Requirement >>
Carry none of the pictures over; write out the complete data exactly.

------

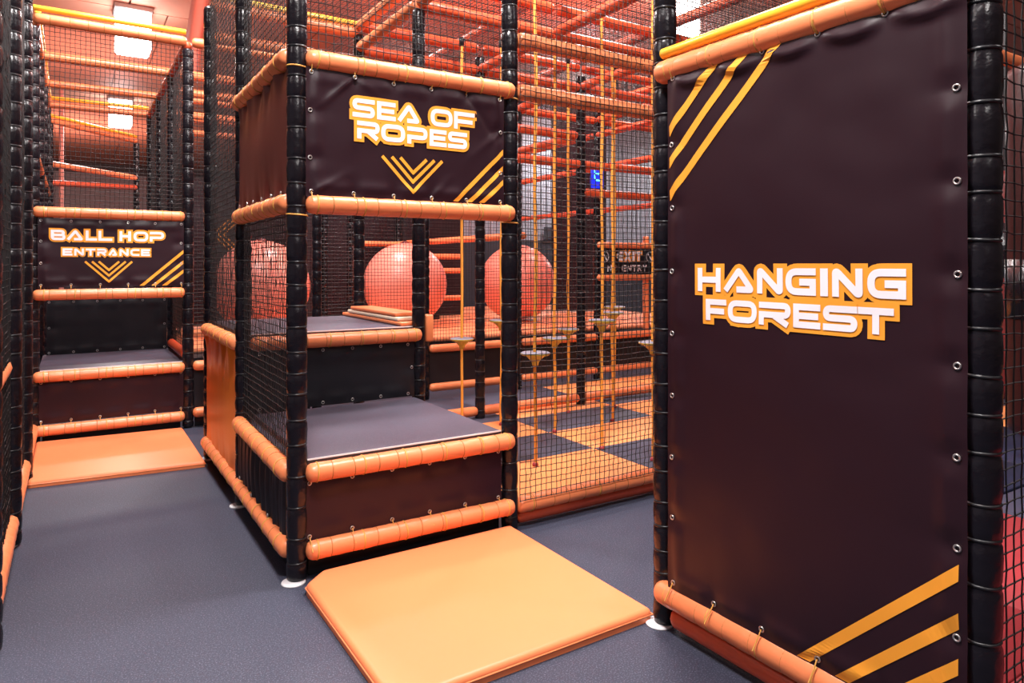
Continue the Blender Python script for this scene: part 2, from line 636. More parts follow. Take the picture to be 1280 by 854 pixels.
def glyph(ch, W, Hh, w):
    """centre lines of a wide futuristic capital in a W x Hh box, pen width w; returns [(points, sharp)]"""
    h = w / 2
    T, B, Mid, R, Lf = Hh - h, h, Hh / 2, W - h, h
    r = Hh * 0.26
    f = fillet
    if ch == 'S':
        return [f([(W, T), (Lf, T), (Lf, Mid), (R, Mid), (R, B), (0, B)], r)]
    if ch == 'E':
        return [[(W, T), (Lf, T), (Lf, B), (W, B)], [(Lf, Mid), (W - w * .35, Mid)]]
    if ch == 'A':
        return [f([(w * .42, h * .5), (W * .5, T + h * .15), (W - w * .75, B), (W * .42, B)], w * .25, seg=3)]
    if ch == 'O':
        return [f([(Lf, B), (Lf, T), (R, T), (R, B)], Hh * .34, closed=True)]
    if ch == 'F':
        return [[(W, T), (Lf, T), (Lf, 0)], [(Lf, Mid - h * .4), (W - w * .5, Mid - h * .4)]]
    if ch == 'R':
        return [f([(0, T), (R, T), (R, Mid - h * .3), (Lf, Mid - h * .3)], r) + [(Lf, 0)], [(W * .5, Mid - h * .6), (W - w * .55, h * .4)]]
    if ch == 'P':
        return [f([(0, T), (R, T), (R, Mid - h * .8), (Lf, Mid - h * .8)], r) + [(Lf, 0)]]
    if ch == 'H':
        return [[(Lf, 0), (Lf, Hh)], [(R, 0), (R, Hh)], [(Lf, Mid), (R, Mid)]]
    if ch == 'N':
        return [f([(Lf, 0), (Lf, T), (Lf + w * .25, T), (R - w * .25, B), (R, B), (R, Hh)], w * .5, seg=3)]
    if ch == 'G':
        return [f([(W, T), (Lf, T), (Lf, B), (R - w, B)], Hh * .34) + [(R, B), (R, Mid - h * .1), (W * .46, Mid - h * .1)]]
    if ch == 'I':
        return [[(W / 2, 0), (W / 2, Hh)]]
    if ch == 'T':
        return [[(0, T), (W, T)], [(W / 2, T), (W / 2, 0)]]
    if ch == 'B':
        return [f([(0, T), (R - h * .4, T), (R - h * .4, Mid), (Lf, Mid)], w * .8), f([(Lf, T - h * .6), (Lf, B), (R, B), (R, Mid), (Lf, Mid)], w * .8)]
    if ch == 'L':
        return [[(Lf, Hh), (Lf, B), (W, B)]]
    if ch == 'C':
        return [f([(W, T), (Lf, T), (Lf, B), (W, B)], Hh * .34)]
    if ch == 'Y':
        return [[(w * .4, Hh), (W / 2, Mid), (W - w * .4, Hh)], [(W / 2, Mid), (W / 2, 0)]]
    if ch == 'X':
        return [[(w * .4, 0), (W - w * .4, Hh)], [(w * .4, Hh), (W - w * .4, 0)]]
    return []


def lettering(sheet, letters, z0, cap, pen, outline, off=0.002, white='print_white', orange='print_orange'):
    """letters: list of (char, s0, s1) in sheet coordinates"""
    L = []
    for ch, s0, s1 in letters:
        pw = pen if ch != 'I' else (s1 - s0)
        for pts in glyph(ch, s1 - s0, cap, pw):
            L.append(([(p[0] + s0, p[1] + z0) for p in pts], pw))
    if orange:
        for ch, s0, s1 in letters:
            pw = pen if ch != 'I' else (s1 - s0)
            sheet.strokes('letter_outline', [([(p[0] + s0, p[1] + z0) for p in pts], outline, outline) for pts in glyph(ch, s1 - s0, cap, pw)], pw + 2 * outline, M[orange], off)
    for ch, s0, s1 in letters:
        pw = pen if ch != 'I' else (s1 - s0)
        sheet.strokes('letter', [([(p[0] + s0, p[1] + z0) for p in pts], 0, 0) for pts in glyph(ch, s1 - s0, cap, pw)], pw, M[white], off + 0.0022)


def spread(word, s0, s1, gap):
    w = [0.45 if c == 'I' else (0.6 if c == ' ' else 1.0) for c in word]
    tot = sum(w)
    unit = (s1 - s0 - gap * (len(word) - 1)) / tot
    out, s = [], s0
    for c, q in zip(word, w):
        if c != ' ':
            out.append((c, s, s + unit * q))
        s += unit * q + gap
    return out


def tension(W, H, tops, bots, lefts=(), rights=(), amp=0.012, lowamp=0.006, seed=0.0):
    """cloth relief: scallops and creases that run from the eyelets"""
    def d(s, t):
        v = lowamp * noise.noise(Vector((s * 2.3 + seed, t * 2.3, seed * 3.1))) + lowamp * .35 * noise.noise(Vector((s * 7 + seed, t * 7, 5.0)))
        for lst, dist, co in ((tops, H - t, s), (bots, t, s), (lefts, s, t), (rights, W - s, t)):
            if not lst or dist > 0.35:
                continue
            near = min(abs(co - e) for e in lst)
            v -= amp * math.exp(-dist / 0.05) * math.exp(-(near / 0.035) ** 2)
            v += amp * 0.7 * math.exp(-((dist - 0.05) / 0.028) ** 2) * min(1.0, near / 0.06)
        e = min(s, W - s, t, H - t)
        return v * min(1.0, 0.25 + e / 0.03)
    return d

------

The result >>
Continue the Blender Python script for this scene: part 2, from line 636. More parts follow. Take the picture to be 1280 by 854 pixels.
def glyph(ch, W, Hh, w):
    """centre lines of a wide futuristic capital in a W x Hh box, pen width w; returns [(points, sharp)]"""
    h = w / 2
    T, B, Mid, R, Lf = Hh - h, h, Hh / 2, W - h, h
    r = Hh * 0.26
    f = fillet
    if ch == 'S':
        return [f([(W, T), (Lf, T), (Lf, Mid), (R, Mid), (R, B), (0, B)], r)]
    if ch == 'E':
        return [[(W, T), (Lf, T), (Lf, B), (W, B)], [(Lf, Mid), (W - w * .35, Mid)]]
    if ch == 'A':
        return [f([(w * .42, h * .5), (W * .5, T + h * .15), (W - w * .75, B), (W * .42, B)], w * .25, seg=3)]
    if ch == 'O':
        return [f([(Lf, B), (Lf, T), (R, T), (R, B)], Hh * .34, closed=True)]
    if ch == 'F':
        return [[(W, T), (Lf, T), (Lf, 0)], [(Lf, Mid - h * .4), (W - w * .5, Mid - h * .4)]]
    if ch == 'R':
        return [f([(0, T), (R, T), (R, Mid - h * .3), (Lf, Mid - h * .3)], r) + [(Lf, 0)], [(W * .5, Mid - h * .6), (W - w * .55, h * .4)]]
    if ch == 'P':
        return [f([(0, T), (R, T), (R, Mid - h * .8), (Lf, Mid - h * .8)], r) + [(Lf, 0)]]
    if ch == 'H':
        return [[(Lf, 0), (Lf, Hh)], [(R, 0), (R, Hh)], [(Lf, Mid), (R, Mid)]]
    if ch == 'N':
        return [f([(Lf, 0), (Lf, T), (Lf + w * .25, T), (R - w * .25, B), (R, B), (R, Hh)], w * .5, seg=3)]
    if ch == 'G':
        return [f([(W, T), (Lf, T), (Lf, B), (R - w, B)], Hh * .34) + [(R, B), (R, Mid - h * .1), (W * .46, Mid - h * .1)]]
    if ch == 'I':
        return [[(W / 2, 0), (W / 2, Hh)]]
    if ch == 'T':
        return [[(0, T), (W, T)], [(W / 2, T), (W / 2, 0)]]
    if ch == 'B':
        return [f([(0, T), (R - h * .4, T), (R - h * .4, Mid), (Lf, Mid)], w * .8), f([(Lf, T - h * .6), (Lf, B), (R, B), (R, Mid), (Lf, Mid)], w * .8)]
    if ch == 'L':
        return [[(Lf, Hh), (Lf, B), (W, B)]]
    if ch == 'C':
        return [f([(W, T), (Lf, T), (Lf, B), (W, B)], Hh * .34)]
    if ch == 'Y':
        return [[(w * .4, Hh), (W / 2, Mid), (W - w * .4, Hh)], [(W / 2, Mid), (W / 2, 0)]]
    if ch == 'X':
        return [[(w * .4, 0), (W - w * .4, Hh)], [(w * .4, Hh), (W - w * .4, 0)]]
    return []


def lettering(sheet, letters, z0, cap, pen, outline, off=0.002, white='print_white', orange='print_orange'):
    """letters: list of (char, s0, s1) in sheet coordinates"""
    L = []
    for ch, s0, s1 in letters:
        pw = pen if ch != 'I' else (s1 - s0)
        for pts in glyph(ch, s1 - s0, cap, pw):
            L.append(([(p[0] + s0, p[1] + z0) for p in pts], pw))
    if orange:
        for ch, s0, s1 in letters:
            pw = pen if ch != 'I' else (s1 - s0)
            sheet.strokes('letter_outline', [([(p[0] + s0, p[1] + z0) for p in pts], outline, outline) for pts in glyph(ch, s1 - s0, cap, pw)], pw + 2 * outline, M[orange], off)
    for ch, s0, s1 in letters:
        pw = pen if ch != 'I' else (s1 - s0)
        sheet.strokes('letter', [([(p[0] + s0, p[1] + z0) for p in pts], 0, 0) for pts in glyph(ch, s1 - s0, cap, pw)], pw, M[white], off + 0.0022)


def spread(word, s0, s1, gap):
    w = [0.45 if c == 'I' else (0.6 if c == ' ' else 1.0) for c in word]
    tot = sum(w)
    unit = (s1 - s0 - gap * (len(word) - 1)) / tot
    out, s = [], s0
    for c, q in zip(word, w):
        if c != ' ':
            out.append((c, s, s + unit * q))
        s += unit * q + gap
    return out


def tension(W, H, tops, bots, lefts=(), rights=(), amp=0.012, lowamp=0.006, seed=0.0):
    """cloth relief: scallops and creases that run from the eyelets"""
    def d(s, t):
        v = lowamp * noise.noise(Vector((s * 2.3 + seed, t * 2.3, seed * 3.1))) + lowamp * .35 * noise.noise(Vector((s * 7 + seed, t * 7, 5.0)))
        for lst, dist, co in ((tops, H - t, s), (bots, t, s), (lefts, s, t), (rights, W - s, t)):
            if not lst or dist > 0.35:
                continue
            near = min(abs(co - e) for e in lst)
            v -= amp * math.exp(-dist / 0.05) * math.exp(-(near / 0.035) ** 2)
            v += amp * 0.7 * math.exp(-((dist - 0.05) / 0.028) ** 2) * min(1.0, near / 0.06)
        e = min(s, W - s, t, H - t)
        return v * min(1.0, 0.25 + e / 0.03)
    return d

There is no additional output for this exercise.